Work to complete –
Lines containing the word "from" should be extracted in full.

Records for processing –
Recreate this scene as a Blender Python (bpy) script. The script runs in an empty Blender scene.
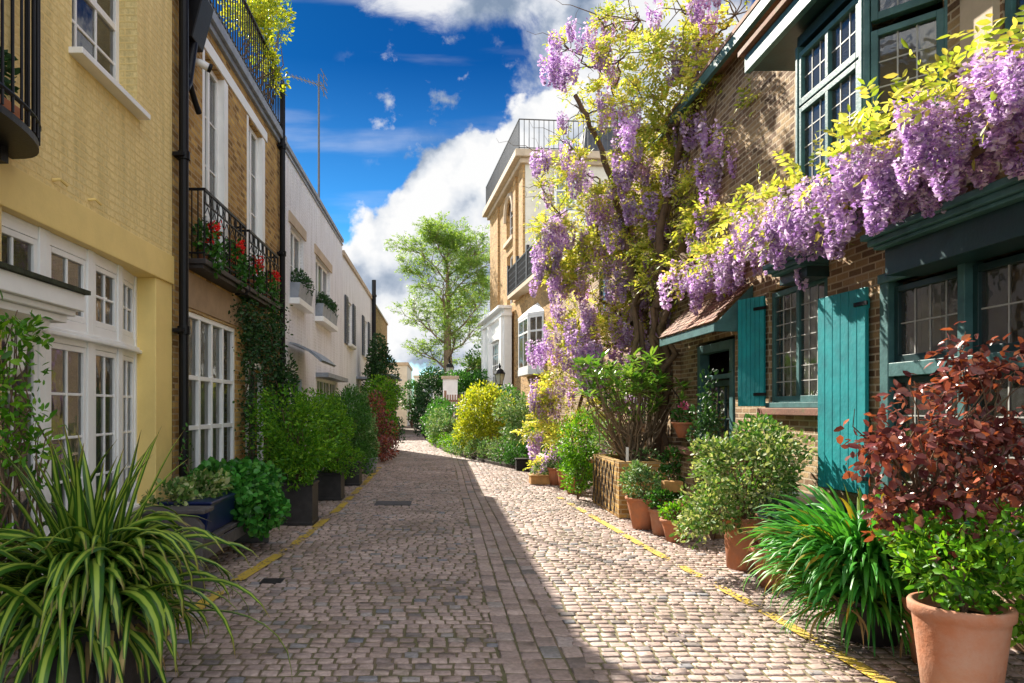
import bpy, math, random
import numpy as np
from mathutils import Vector, Matrix
random.seed(7); rng = np.random.default_rng(11)
C = bpy.context.scene.collection
F, EYE, VX, VY = 700.0, 1.6, 441.0, 408.0     # focal length in pixels, eye height, vanishing point of the lane
def at(px, py, Y): return ((px-VX)/F*Y, Y, EYE+(VY-py)/F*Y)
def yat(px, X): return F*X/(px-VX)            # depth at which a wall plane x = X is seen at column px

# ------------------------------------------------------------------ materials
def nodes(name):
    m = bpy.data.materials.new(name); m.use_nodes = True
    nt = m.node_tree; nt.nodes.clear()
    return m, nt, nt.nodes, nt.links
def N(nt, t, **kw):
    n = nt.nodes.new(t)
    for k, v in kw.items():
        if hasattr(n, k): setattr(n, k, v)
    return n
def S(n, **kw):
    for k, v in kw.items(): n.inputs[k.replace('_', ' ')].default_value = v
    return n
def rgba(c): return (c[0], c[1], c[2], 1)
def ramp(nt, stops):
    r = nt.nodes.new('ShaderNodeValToRGB'); e = r.color_ramp.elements
    while len(e) < len(stops): e.new(.5)
    for i, (p, c) in enumerate(stops): e[i].position = p; e[i].color = rgba(c)
    return r
def mixc(nt, fac, a, b, mode='MIX'):
    n = nt.nodes.new('ShaderNodeMix'); n.data_type = 'RGBA'; n.blend_type = mode
    def s(k, v):
        if hasattr(v, 'is_linked') or hasattr(v, 'links'): nt.links.new(v, n.inputs[k])
        else: n.inputs[k].default_value = v if k == 0 else rgba(v)
    s(0, fac); s(6, a); s(7, b)
    return n.outputs[2]
def bsdf(nt, L, rough=.6, metal=0, spec=.4):
    p = nt.nodes.new('ShaderNodeBsdfPrincipled'); o = nt.nodes.new('ShaderNodeOutputMaterial')
    p.inputs['Roughness'].default_value = rough; p.inputs['Metallic'].default_value = metal
    p.inputs['Specular IOR Level'].default_value = spec
    L.new(p.outputs[0], o.inputs[0]); return p
def noise(nt, L, vec, scale, detail=5, rough=.6):
    n = nt.nodes.new('ShaderNodeTexNoise'); n.inputs['Scale'].default_value = scale
    n.inputs['Detail'].default_value = detail; n.inputs['Roughness'].default_value = rough
    L.new(vec, n.inputs['Vector']); return n
def bump(nt, L, h, strength, dist, prev=None):
    b = nt.nodes.new('ShaderNodeBump'); b.inputs['Strength'].default_value = strength
    b.inputs['Distance'].default_value = dist; L.new(h, b.inputs['Height'])
    if prev is not None: L.new(prev, b.inputs['Normal'])
    return b.outputs[0]
def pm(name, col, rough=.6, var=.2, scale=4, bmp=.3, bscale=40, metal=0, spec=.4, col2=None):
    m, nt, ns, L = nodes(name); p = bsdf(nt, L, rough, metal, spec)
    tc = ns.new('ShaderNodeTexCoord')
    n1 = noise(nt, L, tc.outputs['Object'], scale, 6, .65)
    c2 = col2 if col2 else tuple(c*(1-2*var) for c in col)
    r = ramp(nt, [(.3, c2), (.62, col)]); L.new(n1.outputs[0], r.inputs[0])
    L.new(r.outputs[0], p.inputs['Base Color'])
    if bmp:
        n2 = noise(nt, L, tc.outputs['Object'], bscale, 4)
        L.new(bump(nt, L, n2.outputs[0], bmp, .01), p.inputs['Normal'])
    return m
def brickmat(name, a, b, mortar, painted=False, bw=.225, rh=.075, ms=.011, rough=.85, bs=.7, dirt=None):
    m, nt, ns, L = nodes(name); p = bsdf(nt, L, rough, 0, .25)
    uv = ns.new('ShaderNodeUVMap')
    wn = noise(nt, L, uv.outputs[0], 7, 3)
    ad = ns.new('ShaderNodeVectorMath'); ad.operation = 'MULTIPLY_ADD'
    L.new(wn.outputs['Color'], ad.inputs[0]); ad.inputs[1].default_value = (.008, .008, 0); L.new(uv.outputs[0], ad.inputs[2])
    br = ns.new('ShaderNodeTexBrick'); L.new(ad.outputs[0], br.inputs['Vector'])
    S(br, Scale=1.12, Mortar_Size=ms, Mortar_Smooth=.3, Brick_Width=bw, Row_Height=rh, Bias=0)
    br.inputs['Color1'].default_value = (0, 0, 0, 1); br.inputs['Color2'].default_value = (1, 1, 1, 1); br.inputs['Mortar'].default_value = (.5, .5, .5, 1)
    big = noise(nt, L, uv.outputs[0], 1.3, 6, .7); fine = noise(nt, L, uv.outputs[0], 60, 4)
    if painted:
        r = ramp(nt, [(.25, b), (.6, a)]); L.new(big.outputs[0], r.inputs[0]); col = r.outputs[0]
        f2 = noise(nt, L, uv.outputs[0], 25, 4); r2 = ramp(nt, [(.3, (.82, .82, .8)), (.55, (1, 1, 1))]); L.new(f2.outputs[0], r2.inputs[0])
        col = mixc(nt, 1.0, col, r2.outputs[0], 'MULTIPLY')
        mp = ns.new('ShaderNodeMapping'); mp.inputs['Scale'].default_value = (3.5, .35, 1); L.new(uv.outputs[0], mp.inputs[0])
        sn = noise(nt, L, mp.outputs[0], 1.5, 6, .7); sr = ramp(nt, [(.32, (.72, .71, .68)), (.56, (1, 1, 1))]); L.new(sn.outputs[0], sr.inputs[0]); col = mixc(nt, 1.0, col, sr.outputs[0], 'MULTIPLY')
        col = mixc(nt, br.outputs['Fac'], col, mortar)
    else:
        r = ramp(nt, [(0, a), (.35, tuple((x+y)/2 for x, y in zip(a, b))), (.65, b), (1, tuple(x*.55 for x in b))])
        L.new(br.outputs['Color'], r.inputs[0])
        r2 = ramp(nt, [(.3, (.62, .6, .58)), (.65, (1.05, 1.05, 1.05))]); L.new(big.outputs[0], r2.inputs[0])
        f2 = ramp(nt, [(.3, (.75, .75, .75)), (.6, (1, 1, 1))]); L.new(fine.outputs[0], f2.inputs[0])
        col = mixc(nt, 1.0, r.outputs[0], r2.outputs[0], 'MULTIPLY'); col = mixc(nt, 1.0, col, f2.outputs[0], 'MULTIPLY')
        col = mixc(nt, br.outputs['Fac'], col, mortar)
    L.new(col, p.inputs['Base Color'])
    inv = ns.new('ShaderNodeMath'); inv.operation = 'SUBTRACT'; inv.inputs[0].default_value = 1; L.new(br.outputs['Fac'], inv.inputs[1])
    b1 = bump(nt, L, inv.outputs[0], bs, .008); rel = noise(nt, L, uv.outputs[0], 22, 5)
    L.new(bump(nt, L, rel.outputs[0], .6 if painted else .5, .02, b1), p.inputs['Normal'])
    return m
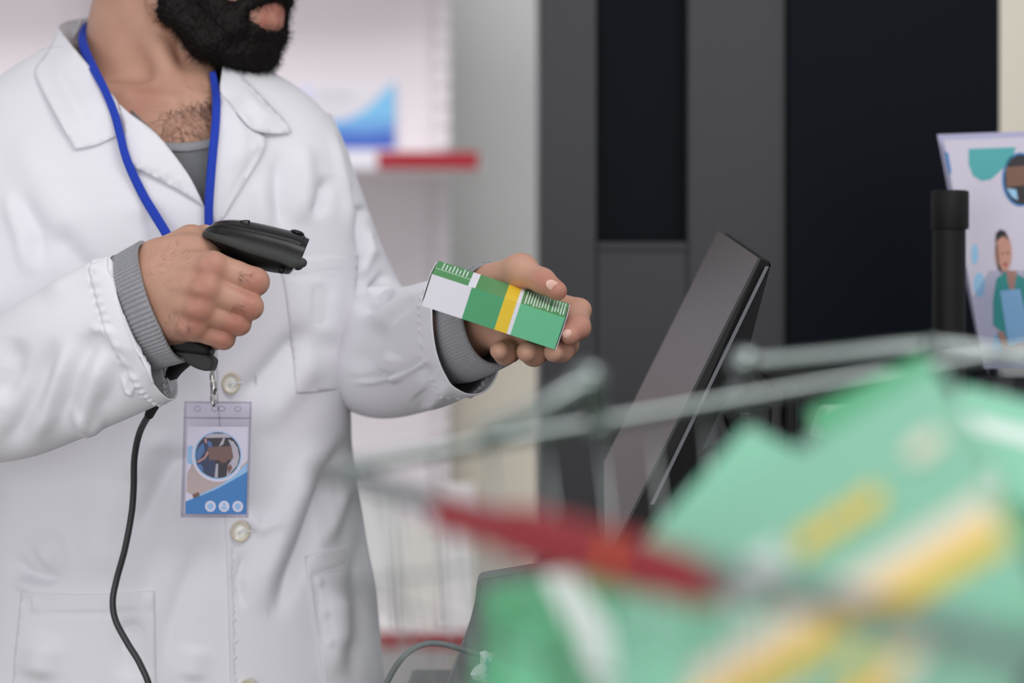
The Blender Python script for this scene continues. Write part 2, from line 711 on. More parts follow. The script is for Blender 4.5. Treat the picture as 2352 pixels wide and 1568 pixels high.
torso_strokes = [
    ([(812, 985), (775, 1060), (735, 1150), (700, 1240), (660, 1330), (625, 1430)], 21, -10),
    ([(745, 1000), (700, 1090), (655, 1200), (610, 1320), (585, 1420)], 30, 6),
    ([(800, 1080), (765, 1180), (735, 1260)], 22, 5),
    ([(845, 1180), (822, 1300), (815, 1450), (810, 1600)], 22, -4),
    ([(770, 1330), (775, 1450), (760, 1568)], 28, 4),
    ([(470, 1230), (430, 1330), (390, 1440), (370, 1568)], 26, -4),
    ([(470, 1040), (400, 1060), (360, 1130), (315, 1225)], 24, -6),
    ([(400, 1000), (340, 1030), (300, 1110)], 24, 4),
    ([(260, 1100), (230, 1250), (240, 1340)], 50, 4),
    ([(25, 1270), (60, 1315), (110, 1330), (160, 1325)], 20, -5),
    ([(30, 1330), (80, 1350), (150, 1352)], 14, 3),
    ([(160, 1240), (90, 1290)], 40, 4),
    ([(715, 735), (660, 800), (600, 870), (540, 930)], 26, -6),
    ([(760, 800), (700, 860), (640, 930), (600, 1000)], 34, 4),
    ([(640, 340), (640, 430), (650, 540)], 20, -5),
    ([(690, 320), (700, 420), (690, 520)], 24, 4),
    ([(750, 400), (735, 470), (715, 500)], 16, -5),
    ([(590, 400), (600, 480), (605, 560)], 24, 3),
    ([(773, 290), (790, 360), (812, 450), (824, 540), (828, 600)], 9, -5),
    ([(755, 290), (775, 370), (795, 460), (808, 560)], 12, 3),
    ([(120, 520), (180, 600), (225, 640)], 30, -4),
    ([(40, 440), (90, 530), (85, 620)], 26, -3.5),
    ([(10, 430), (50, 540), (72, 640)], 20, 3.5),
    ([(30, 300), (110, 450), (190, 580)], 45, 3),
    ([(330, 470), (390, 600)], 40, -3),
    ([(500, 530), (500, 620)], 25, -3),
    ([(300, 1400), (280, 1500), (300, 1568)], 30, -3),
    ([(120, 1450), (80, 1568)], 40, 3),
    ([(450, 1480), (440, 1568)], 30, 3),
    ([(560, 1180), (600, 1215), (650, 1190)], 14, 3),
    ([(565, 1260), (545, 1330), (560, 1400)], 12, -3),
    ([(700, 600), (730, 700), (745, 800)], 40, 3),
]
NCT = 520
G = torso_grid(0.0, NCT)
N = grid_normals(G)
if (N[300, NCT // 4] @ np.array([0, -1, 0])) < 0:
    N = -N
Gf = fold(G.reshape(-1, 3), N.reshape(-1, 3), torso_strokes).reshape(G.shape)
# shallow random slackness of the cloth
zz, xx = Gf[..., 2], Gf[..., 0]
Gf = Gf + N * (0.0012 * np.sin(xx * 31 + 2.3 * np.sin(zz * 13)) + 0.0010 * np.sin(zz * 27 + xx * 19 + 1.1))[..., None]
torso_V = Gf.reshape(-1, 3)
torso_F = [q[::-1] for q in ring_faces(NT, NCT)]
OPEN = [(90, 20), (146, 80), (160, 116), (232, 210), (267, 252), (336, 306), (371, 340), (420, 408), (462, 476), (490, 478), (505, 310), (514, 224), (526, 158), (560, 20)]
pixT = proj(torso_V)
hole = in_poly(pixT, OPEN) & (N.reshape(-1, 3)[:, 1] < 0.35)
rowi = np.repeat(np.arange(NT), NCT)
hole |= (PYS[rowi] < 128) & (N.reshape(-1, 3)[:, 1] < 0.0)
torso_F = [q for q in torso_F if not (hole[q[0]] and hole[q[2]] and hole[q[1]] and hole[q[3]])]
full_caster = Caster((torso_V, ring_faces(NT, NCT)))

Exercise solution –
from mathutils import Vector, Matrix
The Blender Python script for this scene continues. Write part 2, from line 711 on. More parts follow. The script is for Blender 4.5. Treat the picture as 2352 pixels wide and 1568 pixels high.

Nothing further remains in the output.